Randomized Algorithms for Scheduling Multi-Resource Jobs in the Cloud

• Published in: IEEE/ACM transactions on networking Vol. 26; no. 5; pp. 2202 - 2215
• Main Authors: Psychas, Konstantinos, Ghaderi, Javad
• Format: Journal Article
• Language: English
• Published: New York IEEE 01.10.2018; The Institute of Electrical and Electronics Engineers, Inc. (IEEE)

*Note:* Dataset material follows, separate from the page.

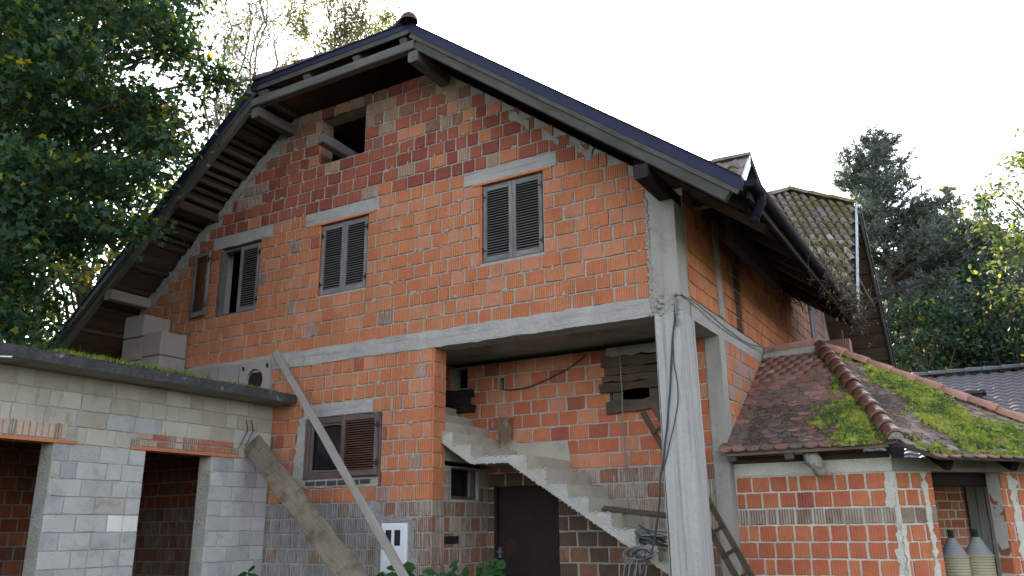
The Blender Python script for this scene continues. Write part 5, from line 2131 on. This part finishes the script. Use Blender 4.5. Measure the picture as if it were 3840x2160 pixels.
# broad-leaved plants at the foot of the wall
def plant(c, n, h, label):
    t = thing('wall_plant', label, 'plant', c, 'green plants at the foot of the wall')
    mb = MB()
    mbl = MB()
    for i in range(n):
        a = RND.uniform(0, 6.28)
        tip = V(c[0] + math.cos(a) * RND.uniform(.1, .45), c[1] + math.sin(a) * RND.uniform(.05, .3), c[2] + h * RND.uniform(.75, 1.05))
        base = V(*c)
        mid = base.lerp(tip, .6) + V(0, 0, h * .12)
        mb.tube([base, mid, tip], [.010, .008, .004], 5)
        for q in range(11):
            f = .55 + .45 * q / 10
            p = base.lerp(mid, f / .6) if f < .6 else mid.lerp(tip, (f - .6) / .4)
            s_ = 1 if q % 2 else -1
            d = (V(math.cos(a + s_ * 1.2), math.sin(a + s_ * 1.2), RND.uniform(-.2, .35))).normalized()
            L_ = RND.uniform(.14, .22)
            sdv = d.cross(V(RND.gauss(0, .5), -.8 + RND.gauss(0, .4), RND.uniform(.2, 1))).normalized() * L_ * .32
            dn = V(0, 0, -1) * L_ * .12
            mbl.add([p, p + d * L_ * .35 + sdv, p + d * L_ * .75 + sdv * .7 + dn * .5, p + d * L_ + dn, p + d * L_ * .75 - sdv * .7 + dn * .5, p + d * L_ * .35 - sdv, p + d * L_ * .55 + V(0, 0, -.008)],
                    [(0, 1, 6), (1, 2, 6), (2, 3, 6), (3, 4, 6), (4, 5, 6), (5, 0, 6)])
    mb.build('stem', M['plant'], t)
    mbl.build('leaf', M['plant'], t)


plant((-6.35, -.75, .0), 9, 1.17, 'leafy plant directly below the white meter cabinet')
plant((-5.75, -.75, .0), 12, 1.17, 'leafy plant left of the dark metal door')
plant((-5.25, -.75, .0), 13, 1.22, 'tallest leafy plant in front of the dark metal door')
plant((-8.45, -.9, .0), 7, 1.08, 'small leafy plant beside the garage corner under the wide plank')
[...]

• Subjects: Algorithms; Approximation algorithms; Cloud computing; Combinatorial analysis; Complexity; Complexity theory; Computer simulation; Computing time; datacenter; Delays; knapsack problem; Markov chains; Queues; Randomization; Resource allocation; Resource scheduling; Scheduling; Scheduling algorithms; Servers; stability; Task analysis; Throughput
• ISSN: 1063-6692; 1558-2566
• DOI: 10.1109/TNET.2018.2863647

We consider the problem of scheduling jobs with multiple-resource requirements (CPU, memory, and disk) in a distributed server platform, motivated by data-parallel and cloud computing applications. Jobs arrive dynamically over time and require certain amount of multiple resources for the duration of their service. When a job arrives, it is queued and later served by one of the servers that has sufficient remaining resources to serve it. The scheduling of jobs is subject to two constraints: 1) packing constraints : multiple jobs can be served simultaneously by a single server if their cumulative resource requirement does not exceed the capacity of the server, and 2) non-preemption : to avoid costly preemptions, once a job is scheduled in a server, its service cannot be interrupted or migrated to another server. Prior scheduling algorithms rely on either bin packing heuristics which have low complexity but can have a poor throughput, or MaxWeight solutions that can achieve maximum throughput but repeatedly require to solve or approximate instances of a hard combinatorial problem (Knapsack) over time. In this paper, we propose a randomized scheduling algorithm for placing jobs in servers that can achieve maximum throughput with low complexity. The algorithm is naturally distributed and each queue and each server needs to perform only a constant number of operations per time unit. Extensive simulation results, using both synthetic and real traffic traces, are presented to evaluate the throughput and delay performance compared to prior algorithms.